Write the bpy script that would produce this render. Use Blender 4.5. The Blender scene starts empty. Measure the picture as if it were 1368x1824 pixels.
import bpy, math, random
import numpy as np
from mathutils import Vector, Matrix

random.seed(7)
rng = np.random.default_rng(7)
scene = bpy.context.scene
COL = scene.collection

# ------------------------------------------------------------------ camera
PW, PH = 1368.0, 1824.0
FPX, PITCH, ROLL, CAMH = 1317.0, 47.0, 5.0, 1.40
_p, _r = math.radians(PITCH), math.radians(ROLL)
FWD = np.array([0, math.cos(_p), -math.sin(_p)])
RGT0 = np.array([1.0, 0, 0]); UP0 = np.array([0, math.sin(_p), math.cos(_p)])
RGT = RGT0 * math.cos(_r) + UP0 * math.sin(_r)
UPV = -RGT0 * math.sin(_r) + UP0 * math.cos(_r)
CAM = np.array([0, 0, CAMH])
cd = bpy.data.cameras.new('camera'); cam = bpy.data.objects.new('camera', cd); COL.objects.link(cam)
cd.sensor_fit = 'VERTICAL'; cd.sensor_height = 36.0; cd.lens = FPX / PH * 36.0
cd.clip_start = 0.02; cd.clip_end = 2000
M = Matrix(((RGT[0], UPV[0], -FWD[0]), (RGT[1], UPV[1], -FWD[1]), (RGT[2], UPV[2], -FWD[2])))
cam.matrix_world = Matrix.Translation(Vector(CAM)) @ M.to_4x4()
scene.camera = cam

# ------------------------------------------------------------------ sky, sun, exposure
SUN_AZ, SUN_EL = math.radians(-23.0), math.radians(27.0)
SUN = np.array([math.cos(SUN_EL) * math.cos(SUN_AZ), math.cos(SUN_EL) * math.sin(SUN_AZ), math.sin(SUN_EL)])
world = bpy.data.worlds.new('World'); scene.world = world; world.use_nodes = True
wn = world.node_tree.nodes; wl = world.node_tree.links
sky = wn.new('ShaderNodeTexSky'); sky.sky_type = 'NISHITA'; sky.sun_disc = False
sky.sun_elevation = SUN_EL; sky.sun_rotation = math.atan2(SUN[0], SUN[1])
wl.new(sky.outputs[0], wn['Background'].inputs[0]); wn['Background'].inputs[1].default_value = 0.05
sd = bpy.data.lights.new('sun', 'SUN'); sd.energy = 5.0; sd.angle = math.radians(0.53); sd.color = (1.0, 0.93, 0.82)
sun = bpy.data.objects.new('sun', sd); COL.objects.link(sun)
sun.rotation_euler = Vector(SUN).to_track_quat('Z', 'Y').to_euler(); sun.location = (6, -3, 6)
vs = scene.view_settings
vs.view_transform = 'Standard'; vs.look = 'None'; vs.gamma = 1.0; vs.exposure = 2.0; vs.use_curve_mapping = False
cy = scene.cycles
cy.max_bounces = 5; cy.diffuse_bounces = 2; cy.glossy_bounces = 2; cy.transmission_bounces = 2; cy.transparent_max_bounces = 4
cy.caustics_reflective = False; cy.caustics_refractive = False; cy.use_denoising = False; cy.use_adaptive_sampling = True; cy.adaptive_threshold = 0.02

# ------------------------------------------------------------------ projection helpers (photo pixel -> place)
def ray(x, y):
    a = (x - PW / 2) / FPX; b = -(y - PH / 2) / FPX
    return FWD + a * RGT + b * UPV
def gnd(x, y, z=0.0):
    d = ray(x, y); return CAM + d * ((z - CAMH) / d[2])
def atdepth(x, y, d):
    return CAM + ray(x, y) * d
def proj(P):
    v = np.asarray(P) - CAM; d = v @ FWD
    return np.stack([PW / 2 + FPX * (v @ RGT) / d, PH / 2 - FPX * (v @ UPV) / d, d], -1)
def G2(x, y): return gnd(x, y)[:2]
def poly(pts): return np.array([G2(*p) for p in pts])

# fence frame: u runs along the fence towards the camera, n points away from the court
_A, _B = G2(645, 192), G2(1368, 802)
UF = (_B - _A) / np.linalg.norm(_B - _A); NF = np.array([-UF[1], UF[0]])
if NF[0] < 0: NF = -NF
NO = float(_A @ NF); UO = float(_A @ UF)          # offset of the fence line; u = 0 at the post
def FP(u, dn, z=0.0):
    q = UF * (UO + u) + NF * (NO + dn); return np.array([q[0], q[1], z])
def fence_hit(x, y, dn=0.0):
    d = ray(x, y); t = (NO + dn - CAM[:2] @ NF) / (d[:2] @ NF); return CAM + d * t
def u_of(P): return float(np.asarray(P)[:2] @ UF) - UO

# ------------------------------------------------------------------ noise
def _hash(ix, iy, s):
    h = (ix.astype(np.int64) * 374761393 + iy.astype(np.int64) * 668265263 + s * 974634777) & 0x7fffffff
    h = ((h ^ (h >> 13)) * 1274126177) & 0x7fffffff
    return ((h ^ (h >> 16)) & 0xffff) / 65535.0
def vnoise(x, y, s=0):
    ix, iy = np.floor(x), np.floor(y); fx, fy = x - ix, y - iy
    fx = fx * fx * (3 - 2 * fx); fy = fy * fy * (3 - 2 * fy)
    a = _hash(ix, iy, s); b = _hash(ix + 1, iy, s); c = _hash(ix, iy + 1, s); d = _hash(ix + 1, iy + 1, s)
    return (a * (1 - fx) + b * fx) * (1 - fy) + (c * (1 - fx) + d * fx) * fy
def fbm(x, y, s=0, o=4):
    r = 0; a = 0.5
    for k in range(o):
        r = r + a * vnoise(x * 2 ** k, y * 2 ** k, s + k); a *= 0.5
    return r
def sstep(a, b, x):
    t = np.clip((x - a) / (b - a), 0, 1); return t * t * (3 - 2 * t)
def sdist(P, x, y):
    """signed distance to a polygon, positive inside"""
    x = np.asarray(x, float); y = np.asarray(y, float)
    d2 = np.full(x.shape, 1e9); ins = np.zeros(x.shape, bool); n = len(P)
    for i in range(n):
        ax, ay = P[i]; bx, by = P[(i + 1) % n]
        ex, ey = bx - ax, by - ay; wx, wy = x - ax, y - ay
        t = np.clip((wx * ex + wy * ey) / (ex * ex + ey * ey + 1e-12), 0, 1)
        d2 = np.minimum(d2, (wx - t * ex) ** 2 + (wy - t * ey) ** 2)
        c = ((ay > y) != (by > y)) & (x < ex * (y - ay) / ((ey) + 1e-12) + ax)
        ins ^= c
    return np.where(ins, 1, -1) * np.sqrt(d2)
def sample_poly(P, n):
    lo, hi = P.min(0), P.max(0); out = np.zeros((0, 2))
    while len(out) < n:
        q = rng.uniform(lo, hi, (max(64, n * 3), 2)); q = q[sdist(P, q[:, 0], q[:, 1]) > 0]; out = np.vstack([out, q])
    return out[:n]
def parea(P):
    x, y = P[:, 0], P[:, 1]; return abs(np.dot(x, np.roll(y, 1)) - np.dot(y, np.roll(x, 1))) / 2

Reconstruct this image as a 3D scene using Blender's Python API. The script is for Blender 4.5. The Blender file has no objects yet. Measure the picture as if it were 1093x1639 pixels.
*****
**EXERCISE INSTRUCTIONS:** All entries must be repeated verbatim.

**REPLY TO THE EXERCISE:**
Write the bpy script that would produce this render. Use Blender 4.5. The Blender scene starts empty. Measure the picture as if it were 1368x1824 pixels.
import bpy, math, random
import numpy as np
from mathutils import Vector, Matrix

random.seed(7)
rng = np.random.default_rng(7)
scene = bpy.context.scene
COL = scene.collection

# ------------------------------------------------------------------ camera
PW, PH = 1368.0, 1824.0
FPX, PITCH, ROLL, CAMH = 1317.0, 47.0, 5.0, 1.40
_p, _r = math.radians(PITCH), math.radians(ROLL)
FWD = np.array([0, math.cos(_p), -math.sin(_p)])
RGT0 = np.array([1.0, 0, 0]); UP0 = np.array([0, math.sin(_p), math.cos(_p)])
RGT = RGT0 * math.cos(_r) + UP0 * math.sin(_r)
UPV = -RGT0 * math.sin(_r) + UP0 * math.cos(_r)
CAM = np.array([0, 0, CAMH])
cd = bpy.data.cameras.new('camera'); cam = bpy.data.objects.new('camera', cd); COL.objects.link(cam)
cd.sensor_fit = 'VERTICAL'; cd.sensor_height = 36.0; cd.lens = FPX / PH * 36.0
cd.clip_start = 0.02; cd.clip_end = 2000
M = Matrix(((RGT[0], UPV[0], -FWD[0]), (RGT[1], UPV[1], -FWD[1]), (RGT[2], UPV[2], -FWD[2])))
cam.matrix_world = Matrix.Translation(Vector(CAM)) @ M.to_4x4()
scene.camera = cam

# ------------------------------------------------------------------ sky, sun, exposure
SUN_AZ, SUN_EL = math.radians(-23.0), math.radians(27.0)
SUN = np.array([math.cos(SUN_EL) * math.cos(SUN_AZ), math.cos(SUN_EL) * math.sin(SUN_AZ), math.sin(SUN_EL)])
world = bpy.data.worlds.new('World'); scene.world = world; world.use_nodes = True
wn = world.node_tree.nodes; wl = world.node_tree.links
sky = wn.new('ShaderNodeTexSky'); sky.sky_type = 'NISHITA'; sky.sun_disc = False
sky.sun_elevation = SUN_EL; sky.sun_rotation = math.atan2(SUN[0], SUN[1])
wl.new(sky.outputs[0], wn['Background'].inputs[0]); wn['Background'].inputs[1].default_value = 0.05
sd = bpy.data.lights.new('sun', 'SUN'); sd.energy = 5.0; sd.angle = math.radians(0.53); sd.color = (1.0, 0.93, 0.82)
sun = bpy.data.objects.new('sun', sd); COL.objects.link(sun)
sun.rotation_euler = Vector(SUN).to_track_quat('Z', 'Y').to_euler(); sun.location = (6, -3, 6)
vs = scene.view_settings
vs.view_transform = 'Standard'; vs.look = 'None'; vs.gamma = 1.0; vs.exposure = 2.0; vs.use_curve_mapping = False
cy = scene.cycles
cy.max_bounces = 5; cy.diffuse_bounces = 2; cy.glossy_bounces = 2; cy.transmission_bounces = 2; cy.transparent_max_bounces = 4
cy.caustics_reflective = False; cy.caustics_refractive = False; cy.use_denoising = False; cy.use_adaptive_sampling = True; cy.adaptive_threshold = 0.02

# ------------------------------------------------------------------ projection helpers (photo pixel -> place)
def ray(x, y):
    a = (x - PW / 2) / FPX; b = -(y - PH / 2) / FPX
    return FWD + a * RGT + b * UPV
def gnd(x, y, z=0.0):
    d = ray(x, y); return CAM + d * ((z - CAMH) / d[2])
def atdepth(x, y, d):
    return CAM + ray(x, y) * d
def proj(P):
    v = np.asarray(P) - CAM; d = v @ FWD
    return np.stack([PW / 2 + FPX * (v @ RGT) / d, PH / 2 - FPX * (v @ UPV) / d, d], -1)
def G2(x, y): return gnd(x, y)[:2]
def poly(pts): return np.array([G2(*p) for p in pts])

# fence frame: u runs along the fence towards the camera, n points away from the court
_A, _B = G2(645, 192), G2(1368, 802)
UF = (_B - _A) / np.linalg.norm(_B - _A); NF = np.array([-UF[1], UF[0]])
if NF[0] < 0: NF = -NF
NO = float(_A @ NF); UO = float(_A @ UF)          # offset of the fence line; u = 0 at the post
def FP(u, dn, z=0.0):
    q = UF * (UO + u) + NF * (NO + dn); return np.array([q[0], q[1], z])
def fence_hit(x, y, dn=0.0):
    d = ray(x, y); t = (NO + dn - CAM[:2] @ NF) / (d[:2] @ NF); return CAM + d * t
def u_of(P): return float(np.asarray(P)[:2] @ UF) - UO

# ------------------------------------------------------------------ noise
def _hash(ix, iy, s):
    h = (ix.astype(np.int64) * 374761393 + iy.astype(np.int64) * 668265263 + s * 974634777) & 0x7fffffff
    h = ((h ^ (h >> 13)) * 1274126177) & 0x7fffffff
    return ((h ^ (h >> 16)) & 0xffff) / 65535.0
def vnoise(x, y, s=0):
    ix, iy = np.floor(x), np.floor(y); fx, fy = x - ix, y - iy
    fx = fx * fx * (3 - 2 * fx); fy = fy * fy * (3 - 2 * fy)
    a = _hash(ix, iy, s); b = _hash(ix + 1, iy, s); c = _hash(ix, iy + 1, s); d = _hash(ix + 1, iy + 1, s)
    return (a * (1 - fx) + b * fx) * (1 - fy) + (c * (1 - fx) + d * fx) * fy
def fbm(x, y, s=0, o=4):
    r = 0; a = 0.5
    for k in range(o):
        r = r + a * vnoise(x * 2 ** k, y * 2 ** k, s + k); a *= 0.5
    return r
def sstep(a, b, x):
    t = np.clip((x - a) / (b - a), 0, 1); return t * t * (3 - 2 * t)
def sdist(P, x, y):
    """signed distance to a polygon, positive inside"""
    x = np.asarray(x, float); y = np.asarray(y, float)
    d2 = np.full(x.shape, 1e9); ins = np.zeros(x.shape, bool); n = len(P)
    for i in range(n):
        ax, ay = P[i]; bx, by = P[(i + 1) % n]
        ex, ey = bx - ax, by - ay; wx, wy = x - ax, y - ay
        t = np.clip((wx * ex + wy * ey) / (ex * ex + ey * ey + 1e-12), 0, 1)
        d2 = np.minimum(d2, (wx - t * ex) ** 2 + (wy - t * ey) ** 2)
        c = ((ay > y) != (by > y)) & (x < ex * (y - ay) / ((ey) + 1e-12) + ax)
        ins ^= c
    return np.where(ins, 1, -1) * np.sqrt(d2)
def sample_poly(P, n):
    lo, hi = P.min(0), P.max(0); out = np.zeros((0, 2))
    while len(out) < n:
        q = rng.uniform(lo, hi, (max(64, n * 3), 2)); q = q[sdist(P, q[:, 0], q[:, 1]) > 0]; out = np.vstack([out, q])
    return out[:n]
def parea(P):
    x, y = P[:, 0], P[:, 1]; return abs(np.dot(x, np.roll(y, 1)) - np.dot(y, np.roll(x, 1))) / 2

Reconstruct this image as a 3D scene using Blender's Python API. The script is for Blender 4.5. The Blender file has no objects yet. Measure the picture as if it were 1093x1639 pixels.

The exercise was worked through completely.